**DATA EXCERPT:**
^^^^^^^^^^^^^^^^
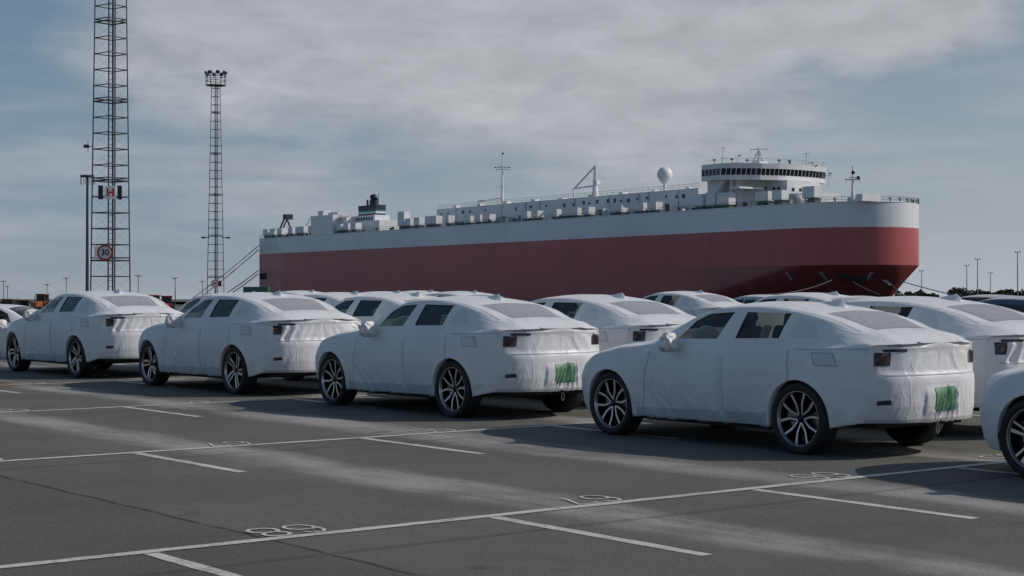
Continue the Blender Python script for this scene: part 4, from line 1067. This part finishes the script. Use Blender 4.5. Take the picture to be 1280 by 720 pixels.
# funnel
fl = 9.0; f0, f1 = s_of(448, fl), s_of(470, fl); zf0 = h_of(268.5, f1, fl); zf1 = h_of(256, f1, fl)
b1 = boxpart('engine_casing', s_of(441, 6), s_of(474, 6), 6, 13.5, ZT, h_of(276, f1, 6), M['superw'])
b2 = boxpart('funnel_base', f0 + 1, f1 - 1, fl - 1.0, 13, h_of(276, f1, 6) - .01, zf0, M['superw'])
for i in range(7): boxpart('louvre', f0 + 1 - 1.2 - i * 1.55, f0 + 1 - 1.9 - i * 1.55, fl - 1.1, fl - .98, h_of(276, f1, 6) + .4, zf0 - .5, M['navy'], b2)
fn = boxpart('funnel', f0, f1, fl, 12.2, zf0, zf1, M['teal'])
boxpart('funnel_top', f0 + .05, f1 - .05, fl - .05, 12.25, zf1 - 1.35, zf1 + .1, M['navy'], fn)
boxpart('funnel_band', f0 + .03, f1 - .03, fl - .03, 12.23, zf0 + .55, zf0 + 1.05, M['superw'], fn)
boxpart('funnel_band', f0 + .04, f1 - .04, fl - .04, 12.24, zf0 - .01, zf0 + .4, M['navy'], fn)
for i, (px, yt, rd) in enumerate(((459.5, 250, .35), (463.5, 250.5, .4), (468, 244.5, 1.25), (473, 241, .08))):
    s_ = s_of(px, 10.5); zz = h_of(yt, s_, 10.5); q = MB(); q.tube((-s_, 10.5, zf1), (-s_, 10.5, zz - rd), rd, rd * .9, 12); q.tube((-s_, 10.5, zz - rd), (-s_ - rd * .6, 10.5, zz), rd * .9, rd * .8, 12); q.build('exhaust_pipe', M['navy'], fn)
# masts
def mast(px, yb, yt, lat, label, cross, rb=.28, dishes=(), base=None):
    s_ = s_of(px, lat); z0 = h_of(yb, s_, lat); z1 = h_of(yt, s_, lat); q = MB(); q.tube((-s_, lat, z0), (-s_, lat, z1), rb, rb * .35, 8)
    for (f, w_, rz) in cross:
        zz = z0 + (z1 - z0) * f; q.tube((-s_ - SF.x * w_, lat - SP.x * w_, zz), (-s_ + SF.x * w_, lat + SP.x * w_, zz), rz, n=5)
        for e in (-1, 1): q.tube((-s_ + e * SF.x * w_ * .9, lat + e * SP.x * w_ * .9, zz), (-s_ + e * SF.x * w_ * .9, lat + e * SP.x * w_ * .9, zz - .7), .05, n=4)
    o_ = q.build(label, M['superw'], ship)
    for (f, off, sz) in dishes:
        zz = z0 + (z1 - z0) * f; q = MB(); q.tube((-s_, lat, zz), (-s_ + SF.x * off, lat + SP.x * off, zz), .07, n=5); q.lathe([(0, zz - sz), (sz * .8, zz - sz * .4), (sz, zz), (sz * .7, zz + sz * .7), (0, zz + sz)], 10, 'Z', (-s_ + SF.x * off, lat + SP.x * off, 0)); q.build('mast_lamp', M['navy'], o_)
    return o_
mast(628, 254, 190, 10, 'signal_mast', ((.66, 1.7, .12), (.72, .9, .08), (.33, .8, .08)), .34, ((.97, .15, .3), (.70, 1.9, .22), (.70, -1.9, .22)))
q = MB(); sA, sB = s_of(597, 10), s_of(628, 10); zz = h_of(249.5, sB, 10); q.tube((-sA, 10, zz), (-sB, 10, zz + .4), .2, n=6)
for k in range(5): s_ = sA + (sB - sA) * k / 5; q.tube((-s_, 10, ZD - 1), (-s_, 10, zz), .09, n=5)
q.box((-s_of(605, 10), 10, zz + .1), (3.5, 1.2, .35)); q.build('pipe_rack', M['superw'], ship)
# deck crane
sc_ = s_of(744, 10); q = MB(); zt_ = h_of(207, sc_, 10); zb_ = h_of(245, sc_, 10) - .5
q.tube((-sc_ - .35, 10, zb_), (-sc_ - .2, 10, zt_), .35, .2, 10); q.tube((-sc_ + .45, 10, zb_), (-sc_ + .2, 10, zt_), .25, .15, 10); q.box((-sc_ + .6, 10, h_of(228, sc_, 10)), (1.4, 1.2, .9)); q.tube((-sc_ - 0, 10, zb_), (-sc_, 10, zb_ + 3.2), .85, .6, 10)
cr = q.build('deck_crane', M['superw'], ship)
se = s_of(717, 10); ze = h_of(236, se, 10); q = MB(); q.tube((-sc_, 10, h_of(232, sc_, 10)), (-se, 10, ze), .28, .18, 10); q.tube((-se, 10, ze), (-se, 10, h_of(246, se, 10)), .2, n=6); q.build('crane_boom', M['superw'], cr)
q = MB(); q.tube((-sc_, 10, zt_), (-se, 10, ze), .09, n=5); q.tube((-sc_, 10, zt_ - .3), (-se, 10, ze - .3), .06, n=5); q.build('crane_cable', M['navy'], cr)
# radome
sr = s_of(831, 10); zc0 = h_of(218, sr, 10); q = MB(); rd = 1.75; q.lathe([(rd * math.sin(t), zc0 - rd * math.cos(t)) for t in np.linspace(.01, math.pi - .01, 18)], 28, 'Z', (-sr, 10, 0)); ro = q.build('radome', M['superw'], ship, True)
q = MB(); q.tube((-sr, 10, ZD - .2), (-sr, 10, zc0 - 1.4), .38, .38, 12); q.tube((-sr, 10, zc0 - 2.1), (-sr, 10, zc0 - 1.5), .6, 1.1, 16); q.build('radome_pedestal', M['superw'], ro)
# bridge across the full beam, its face towards the bow
ZB0 = h_of(226.5, s_of(877)); ZB1 = ZB0 + 1.0; ZB2 = ZB1 + 1.35; ZB3 = ZB2 + 1.05
sb = s_of(877) - 6.0; front = [(-sb, 0.0), (-sb + 2.2, 2.2), (-sb + 4.6, 7), (-sb + 5.6, 11), (-sb + 5.8, 13), (-sb + 5.8, 17.5), (-sb + 5.4, 21), (-sb + 4.4, 24.8), (-sb + 3.6, 26.6)]
def strip(z0, z1, name, m, off0=0.0, off1=0.0, par=ship):
    q = MB(); n_ = len(front)
    bot = [(x + off0, y, z0) for x, y in front] + [(-sb - 4 , 26.6, z0), (-sb - 6, 0.0, z0)]; top = [(x + off1, y, z1) for x, y in front] + [(-sb - 4, 26.6, z1), (-sb - 6, 0.0, z1)]; k = len(bot)
    q.add(bot + top, [tuple(range(k)), tuple(range(k, 2 * k))] + [(i, (i + 1) % k, k + (i + 1) % k, k + i) for i in range(k)]); return q.build(name, m, par)
br = strip(ZB0, ZB1, 'bridge', M['superw']); strip(ZB1, ZB2, 'bridge_glazing', M['shipglass'], -.05, .25, br); strip(ZB2, ZB3, 'bridge_roof', M['superw'], .35, .55, br)
fr_ = [Vector((x, y, 0)) for x, y in front]
for a_, b_ in zip(fr_, fr_[1:]):
    L = (b_ - a_).length; k = max(1, round(L / 1.15)); tnn = (b_ - a_).normalized()
    for i in range(k):
        p = a_.lerp(b_, i / k); q = MB(); q.tube(p + Vector((.02, 0, ZB1)), p + Vector((.32, 0, ZB2)), .10, n=4); q.build('window_mullion', M['superw'], br)
for i in range(5): x = -sb - 1.2 * i - .1; q = MB(); q.tube((x, -.03, ZB1), (x, -.03, ZB2), .09, n=4); q.build('window_mullion', M['superw'], br)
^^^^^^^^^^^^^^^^
**PROBLEM:** Leave the pictures out and copy the rest of the data exactly.

**FULL SOLUTION:**
Continue the Blender Python script for this scene: part 4, from line 1067. This part finishes the script. Use Blender 4.5. Take the picture to be 1280 by 720 pixels.
# funnel
fl = 9.0; f0, f1 = s_of(448, fl), s_of(470, fl); zf0 = h_of(268.5, f1, fl); zf1 = h_of(256, f1, fl)
b1 = boxpart('engine_casing', s_of(441, 6), s_of(474, 6), 6, 13.5, ZT, h_of(276, f1, 6), M['superw'])
b2 = boxpart('funnel_base', f0 + 1, f1 - 1, fl - 1.0, 13, h_of(276, f1, 6) - .01, zf0, M['superw'])
for i in range(7): boxpart('louvre', f0 + 1 - 1.2 - i * 1.55, f0 + 1 - 1.9 - i * 1.55, fl - 1.1, fl - .98, h_of(276, f1, 6) + .4, zf0 - .5, M['navy'], b2)
fn = boxpart('funnel', f0, f1, fl, 12.2, zf0, zf1, M['teal'])
boxpart('funnel_top', f0 + .05, f1 - .05, fl - .05, 12.25, zf1 - 1.35, zf1 + .1, M['navy'], fn)
boxpart('funnel_band', f0 + .03, f1 - .03, fl - .03, 12.23, zf0 + .55, zf0 + 1.05, M['superw'], fn)
boxpart('funnel_band', f0 + .04, f1 - .04, fl - .04, 12.24, zf0 - .01, zf0 + .4, M['navy'], fn)
for i, (px, yt, rd) in enumerate(((459.5, 250, .35), (463.5, 250.5, .4), (468, 244.5, 1.25), (473, 241, .08))):
    s_ = s_of(px, 10.5); zz = h_of(yt, s_, 10.5); q = MB(); q.tube((-s_, 10.5, zf1), (-s_, 10.5, zz - rd), rd, rd * .9, 12); q.tube((-s_, 10.5, zz - rd), (-s_ - rd * .6, 10.5, zz), rd * .9, rd * .8, 12); q.build('exhaust_pipe', M['navy'], fn)
# masts
def mast(px, yb, yt, lat, label, cross, rb=.28, dishes=(), base=None):
    s_ = s_of(px, lat); z0 = h_of(yb, s_, lat); z1 = h_of(yt, s_, lat); q = MB(); q.tube((-s_, lat, z0), (-s_, lat, z1), rb, rb * .35, 8)
    for (f, w_, rz) in cross:
        zz = z0 + (z1 - z0) * f; q.tube((-s_ - SF.x * w_, lat - SP.x * w_, zz), (-s_ + SF.x * w_, lat + SP.x * w_, zz), rz, n=5)
        for e in (-1, 1): q.tube((-s_ + e * SF.x * w_ * .9, lat + e * SP.x * w_ * .9, zz), (-s_ + e * SF.x * w_ * .9, lat + e * SP.x * w_ * .9, zz - .7), .05, n=4)
    o_ = q.build(label, M['superw'], ship)
    for (f, off, sz) in dishes:
        zz = z0 + (z1 - z0) * f; q = MB(); q.tube((-s_, lat, zz), (-s_ + SF.x * off, lat + SP.x * off, zz), .07, n=5); q.lathe([(0, zz - sz), (sz * .8, zz - sz * .4), (sz, zz), (sz * .7, zz + sz * .7), (0, zz + sz)], 10, 'Z', (-s_ + SF.x * off, lat + SP.x * off, 0)); q.build('mast_lamp', M['navy'], o_)
    return o_
mast(628, 254, 190, 10, 'signal_mast', ((.66, 1.7, .12), (.72, .9, .08), (.33, .8, .08)), .34, ((.97, .15, .3), (.70, 1.9, .22), (.70, -1.9, .22)))
q = MB(); sA, sB = s_of(597, 10), s_of(628, 10); zz = h_of(249.5, sB, 10); q.tube((-sA, 10, zz), (-sB, 10, zz + .4), .2, n=6)
for k in range(5): s_ = sA + (sB - sA) * k / 5; q.tube((-s_, 10, ZD - 1), (-s_, 10, zz), .09, n=5)
q.box((-s_of(605, 10), 10, zz + .1), (3.5, 1.2, .35)); q.build('pipe_rack', M['superw'], ship)
# deck crane
sc_ = s_of(744, 10); q = MB(); zt_ = h_of(207, sc_, 10); zb_ = h_of(245, sc_, 10) - .5
q.tube((-sc_ - .35, 10, zb_), (-sc_ - .2, 10, zt_), .35, .2, 10); q.tube((-sc_ + .45, 10, zb_), (-sc_ + .2, 10, zt_), .25, .15, 10); q.box((-sc_ + .6, 10, h_of(228, sc_, 10)), (1.4, 1.2, .9)); q.tube((-sc_ - 0, 10, zb_), (-sc_, 10, zb_ + 3.2), .85, .6, 10)
cr = q.build('deck_crane', M['superw'], ship)
se = s_of(717, 10); ze = h_of(236, se, 10); q = MB(); q.tube((-sc_, 10, h_of(232, sc_, 10)), (-se, 10, ze), .28, .18, 10); q.tube((-se, 10, ze), (-se, 10, h_of(246, se, 10)), .2, n=6); q.build('crane_boom', M['superw'], cr)
q = MB(); q.tube((-sc_, 10, zt_), (-se, 10, ze), .09, n=5); q.tube((-sc_, 10, zt_ - .3), (-se, 10, ze - .3), .06, n=5); q.build('crane_cable', M['navy'], cr)
# radome
sr = s_of(831, 10); zc0 = h_of(218, sr, 10); q = MB(); rd = 1.75; q.lathe([(rd * math.sin(t), zc0 - rd * math.cos(t)) for t in np.linspace(.01, math.pi - .01, 18)], 28, 'Z', (-sr, 10, 0)); ro = q.build('radome', M['superw'], ship, True)
q = MB(); q.tube((-sr, 10, ZD - .2), (-sr, 10, zc0 - 1.4), .38, .38, 12); q.tube((-sr, 10, zc0 - 2.1), (-sr, 10, zc0 - 1.5), .6, 1.1, 16); q.build('radome_pedestal', M['superw'], ro)
# bridge across the full beam, its face towards the bow
ZB0 = h_of(226.5, s_of(877)); ZB1 = ZB0 + 1.0; ZB2 = ZB1 + 1.35; ZB3 = ZB2 + 1.05
sb = s_of(877) - 6.0; front = [(-sb, 0.0), (-sb + 2.2, 2.2), (-sb + 4.6, 7), (-sb + 5.6, 11), (-sb + 5.8, 13), (-sb + 5.8, 17.5), (-sb + 5.4, 21), (-sb + 4.4, 24.8), (-sb + 3.6, 26.6)]
def strip(z0, z1, name, m, off0=0.0, off1=0.0, par=ship):
    q = MB(); n_ = len(front)
    bot = [(x + off0, y, z0) for x, y in front] + [(-sb - 4 , 26.6, z0), (-sb - 6, 0.0, z0)]; top = [(x + off1, y, z1) for x, y in front] + [(-sb - 4, 26.6, z1), (-sb - 6, 0.0, z1)]; k = len(bot)
    q.add(bot + top, [tuple(range(k)), tuple(range(k, 2 * k))] + [(i, (i + 1) % k, k + (i + 1) % k, k + i) for i in range(k)]); return q.build(name, m, par)
br = strip(ZB0, ZB1, 'bridge', M['superw']); strip(ZB1, ZB2, 'bridge_glazing', M['shipglass'], -.05, .25, br); strip(ZB2, ZB3, 'bridge_roof', M['superw'], .35, .55, br)
fr_ = [Vector((x, y, 0)) for x, y in front]
for a_, b_ in zip(fr_, fr_[1:]):
    L = (b_ - a_).length; k = max(1, round(L / 1.15)); tnn = (b_ - a_).normalized()
    for i in range(k):
        p = a_.lerp(b_, i / k); q = MB(); q.tube(p + Vector((.02, 0, ZB1)), p + Vector((.32, 0, ZB2)), .10, n=4); q.build('window_mullion', M['superw'], br)
for i in range(5): x = -sb - 1.2 * i - .1; q = MB(); q.tube((x, -.03, ZB1), (x, -.03, ZB2), .09, n=4); q.build('window_mullion', M['superw'], br)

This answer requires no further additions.